The Tampa Bay Lightning’s new Head Coach Jon Cooper flew into Tampa on Tuesday night to meet with his new team and his message was quite clear. He is here to make a playoff push regardless of how impossible that sounds for a team that is 13th in the Eastern Conference.

“To hear somebody say the playoffs are history I don’t know….until the final buzzer goes in the last game of the season, I’m coming to make the playoffs,” he said during a press conference ayt the Tampa Bay Tims Forum before Tuesday’s game against Buffalo.

Yes, it is a long-shot for the Lightning to make the post-season this year; they’re just five points away from being last in the NHL. But you could look at it another way: Tampa Bay is only six points from a playoff spot. The Lightning would not only have to go on an impressive run to make the postseason, the teams in front of them would have to stumble.

Cooper is no stranger to improbable feats though. Last season, he coached the Norfolk Admirals to an AHL-record 28 consecutive wins and won the Calder Cup.

“If somebody said to me last year is any team from the American Hockey League or the NHL going to win 28 games…I don’t think anyone would have agreed with that,” Cooper said.
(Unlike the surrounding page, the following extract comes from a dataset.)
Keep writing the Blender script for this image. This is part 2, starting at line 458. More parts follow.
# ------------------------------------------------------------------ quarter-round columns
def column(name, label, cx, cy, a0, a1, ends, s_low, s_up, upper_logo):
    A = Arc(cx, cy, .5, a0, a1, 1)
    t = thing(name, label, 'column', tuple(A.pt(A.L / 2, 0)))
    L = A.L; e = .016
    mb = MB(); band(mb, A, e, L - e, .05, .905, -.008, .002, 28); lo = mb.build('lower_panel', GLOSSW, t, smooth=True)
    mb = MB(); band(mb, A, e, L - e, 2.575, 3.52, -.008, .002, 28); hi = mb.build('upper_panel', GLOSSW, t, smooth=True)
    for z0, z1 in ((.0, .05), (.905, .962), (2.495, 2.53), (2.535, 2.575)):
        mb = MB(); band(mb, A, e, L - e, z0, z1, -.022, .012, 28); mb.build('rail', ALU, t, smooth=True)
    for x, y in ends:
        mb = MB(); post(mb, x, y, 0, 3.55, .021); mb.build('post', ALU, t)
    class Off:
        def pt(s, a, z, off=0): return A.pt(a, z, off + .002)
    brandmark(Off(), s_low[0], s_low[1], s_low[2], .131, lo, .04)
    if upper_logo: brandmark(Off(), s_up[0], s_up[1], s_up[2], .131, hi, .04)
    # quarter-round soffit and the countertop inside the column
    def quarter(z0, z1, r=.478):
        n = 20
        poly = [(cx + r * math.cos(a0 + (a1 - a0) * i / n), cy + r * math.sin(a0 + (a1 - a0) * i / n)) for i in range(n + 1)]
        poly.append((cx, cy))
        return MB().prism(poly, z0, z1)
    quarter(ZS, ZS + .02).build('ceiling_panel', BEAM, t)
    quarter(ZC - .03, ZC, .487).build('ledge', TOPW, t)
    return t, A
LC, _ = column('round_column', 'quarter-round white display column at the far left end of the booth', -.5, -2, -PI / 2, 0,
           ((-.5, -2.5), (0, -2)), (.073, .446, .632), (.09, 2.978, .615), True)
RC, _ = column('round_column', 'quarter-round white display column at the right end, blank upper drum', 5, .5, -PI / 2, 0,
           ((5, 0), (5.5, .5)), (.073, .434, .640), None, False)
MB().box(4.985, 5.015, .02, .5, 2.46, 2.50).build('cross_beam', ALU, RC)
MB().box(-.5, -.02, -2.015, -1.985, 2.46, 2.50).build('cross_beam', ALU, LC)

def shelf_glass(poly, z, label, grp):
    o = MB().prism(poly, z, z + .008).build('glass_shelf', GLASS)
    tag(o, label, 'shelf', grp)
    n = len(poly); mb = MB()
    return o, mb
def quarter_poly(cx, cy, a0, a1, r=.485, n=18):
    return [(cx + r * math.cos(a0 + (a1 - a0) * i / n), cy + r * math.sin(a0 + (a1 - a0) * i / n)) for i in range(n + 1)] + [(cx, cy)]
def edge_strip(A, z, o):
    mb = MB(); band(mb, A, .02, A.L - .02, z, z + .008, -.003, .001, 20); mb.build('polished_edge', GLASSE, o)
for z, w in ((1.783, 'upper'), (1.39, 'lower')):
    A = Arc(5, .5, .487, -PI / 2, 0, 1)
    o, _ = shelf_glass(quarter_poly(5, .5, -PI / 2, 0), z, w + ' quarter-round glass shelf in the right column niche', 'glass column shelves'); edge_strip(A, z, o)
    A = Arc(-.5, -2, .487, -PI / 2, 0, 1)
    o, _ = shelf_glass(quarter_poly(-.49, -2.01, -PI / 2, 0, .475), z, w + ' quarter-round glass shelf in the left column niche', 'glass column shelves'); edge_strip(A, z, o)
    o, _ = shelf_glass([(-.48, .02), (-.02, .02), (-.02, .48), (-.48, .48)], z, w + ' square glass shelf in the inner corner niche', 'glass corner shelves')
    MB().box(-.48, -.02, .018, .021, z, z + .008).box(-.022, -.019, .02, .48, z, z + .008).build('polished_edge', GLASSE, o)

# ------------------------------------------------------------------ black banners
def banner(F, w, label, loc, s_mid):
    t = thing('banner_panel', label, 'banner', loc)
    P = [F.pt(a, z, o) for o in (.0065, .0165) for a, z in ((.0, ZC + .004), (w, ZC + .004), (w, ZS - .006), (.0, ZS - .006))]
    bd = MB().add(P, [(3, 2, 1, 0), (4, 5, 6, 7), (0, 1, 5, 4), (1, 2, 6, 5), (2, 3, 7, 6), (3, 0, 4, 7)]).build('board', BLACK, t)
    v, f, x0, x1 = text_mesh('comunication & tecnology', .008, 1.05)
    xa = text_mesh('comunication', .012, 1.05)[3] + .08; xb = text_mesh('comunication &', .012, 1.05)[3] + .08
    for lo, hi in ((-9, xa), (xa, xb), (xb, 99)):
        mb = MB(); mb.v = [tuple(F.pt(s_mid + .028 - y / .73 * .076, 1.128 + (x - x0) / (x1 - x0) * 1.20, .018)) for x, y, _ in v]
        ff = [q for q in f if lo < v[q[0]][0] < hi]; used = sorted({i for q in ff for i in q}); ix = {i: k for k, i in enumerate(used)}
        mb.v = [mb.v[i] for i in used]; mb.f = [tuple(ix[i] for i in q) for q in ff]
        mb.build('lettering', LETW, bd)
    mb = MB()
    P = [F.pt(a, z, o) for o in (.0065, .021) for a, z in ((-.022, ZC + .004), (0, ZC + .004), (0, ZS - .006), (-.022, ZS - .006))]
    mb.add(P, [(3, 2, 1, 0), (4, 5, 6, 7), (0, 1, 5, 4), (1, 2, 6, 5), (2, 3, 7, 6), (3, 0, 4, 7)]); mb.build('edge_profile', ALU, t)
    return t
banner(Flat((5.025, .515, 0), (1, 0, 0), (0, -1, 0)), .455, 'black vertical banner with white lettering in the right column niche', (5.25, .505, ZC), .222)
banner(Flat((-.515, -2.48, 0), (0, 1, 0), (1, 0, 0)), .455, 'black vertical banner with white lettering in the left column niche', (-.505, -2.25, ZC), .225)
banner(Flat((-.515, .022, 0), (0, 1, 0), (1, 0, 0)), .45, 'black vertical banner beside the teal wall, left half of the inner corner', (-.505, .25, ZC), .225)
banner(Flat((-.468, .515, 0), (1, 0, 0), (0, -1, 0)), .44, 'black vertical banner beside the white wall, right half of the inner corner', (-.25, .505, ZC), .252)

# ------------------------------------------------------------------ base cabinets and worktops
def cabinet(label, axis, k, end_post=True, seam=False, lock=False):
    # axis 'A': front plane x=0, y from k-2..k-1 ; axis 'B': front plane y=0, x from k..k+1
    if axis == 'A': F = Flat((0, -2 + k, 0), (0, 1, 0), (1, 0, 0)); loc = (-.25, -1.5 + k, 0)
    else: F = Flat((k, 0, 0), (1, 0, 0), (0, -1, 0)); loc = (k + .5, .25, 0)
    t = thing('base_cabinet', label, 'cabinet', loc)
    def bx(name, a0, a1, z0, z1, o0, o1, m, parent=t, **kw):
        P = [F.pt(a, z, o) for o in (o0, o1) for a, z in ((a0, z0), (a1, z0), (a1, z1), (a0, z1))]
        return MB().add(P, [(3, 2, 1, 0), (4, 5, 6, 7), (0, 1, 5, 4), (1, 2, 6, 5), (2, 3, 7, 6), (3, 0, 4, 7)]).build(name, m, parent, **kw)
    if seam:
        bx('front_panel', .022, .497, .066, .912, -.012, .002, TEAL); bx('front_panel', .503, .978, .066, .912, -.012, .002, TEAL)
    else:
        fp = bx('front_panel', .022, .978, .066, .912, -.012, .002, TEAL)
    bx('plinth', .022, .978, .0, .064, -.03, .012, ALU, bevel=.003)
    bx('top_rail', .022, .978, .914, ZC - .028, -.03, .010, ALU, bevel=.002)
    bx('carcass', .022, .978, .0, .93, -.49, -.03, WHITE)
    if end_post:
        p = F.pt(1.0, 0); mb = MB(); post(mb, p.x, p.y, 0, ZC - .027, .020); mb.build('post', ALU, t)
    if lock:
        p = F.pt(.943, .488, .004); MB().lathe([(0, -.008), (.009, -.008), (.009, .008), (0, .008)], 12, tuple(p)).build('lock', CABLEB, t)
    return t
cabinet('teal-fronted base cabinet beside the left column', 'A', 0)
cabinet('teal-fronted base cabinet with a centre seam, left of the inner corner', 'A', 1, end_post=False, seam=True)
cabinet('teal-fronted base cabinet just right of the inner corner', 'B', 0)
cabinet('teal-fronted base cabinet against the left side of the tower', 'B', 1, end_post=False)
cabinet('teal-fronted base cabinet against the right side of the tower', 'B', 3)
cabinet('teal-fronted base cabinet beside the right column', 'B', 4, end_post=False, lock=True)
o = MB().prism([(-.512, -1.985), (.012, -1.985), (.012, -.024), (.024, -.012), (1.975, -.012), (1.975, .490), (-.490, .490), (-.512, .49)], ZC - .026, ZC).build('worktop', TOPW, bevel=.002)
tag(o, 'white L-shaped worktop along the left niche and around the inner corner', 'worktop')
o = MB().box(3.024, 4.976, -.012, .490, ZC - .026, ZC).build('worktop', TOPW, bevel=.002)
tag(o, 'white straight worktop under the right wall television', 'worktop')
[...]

Since 2006, Cooper has won four championships in three different leagues. He won the Clark Cup with the Green Bay Gamblers of the USHL in 2010, the Robertson Cup in back-to-back seasons with the St. Louis Bandits of the NAHL in 2007-2008, and topped it off with the Calder Cup win with the Ads in 2012.

When Cooper took over as the head coach of the Gamblers in 2008, the team saw a 50 point improvement from the previous season, setting a USHL record.

Cooper’s track record was enough for Lightning General Manager Steve Yzerman to hire him.

“I’ve watched him and thought for a long time this guy is going to be an outstanding coach. We were going to make a change and we’ve got him right here so this is the guy I want to go with,” Yzerman said during a press availability earlier in the day.

Yzerman has worked closely with Cooper over the span of three seasons since his iniital hiring as Tampa Bay’s AHL head coach and feels confident with him behind the bench, although Cooper has no NHL experience.

“I know there were other options that could have been the safer thing to do,” Yzerman continued. “Had Jon not been in our organization, I may have gone a different way. But this is my decision and I have no doubt that this is the way I want to go,”

When Yzerman offered Cooper the job, Cooper quipped about his plan to throw a monkey in the works regarding the 2013 NHL draft.

“I was talking to Steve and I said ‘Are you sure you want to do this?’ and Steve said I am sure I want to do this’ and I said ‘Well, if you are going to do this I’m really going to try and screw up your draft pick.'”

Jokes aside, Cooper approaches situations with an “anything is possible” mindset. For Cooper, a team cannot win without a similar attitude.

“There’s been a certain type of swagger with the teams I’ve coached, and you have to have that to win,” Cooper said. “You respect your opponent but you don’t fear them. When you have that attitude with a team, anything is possible.”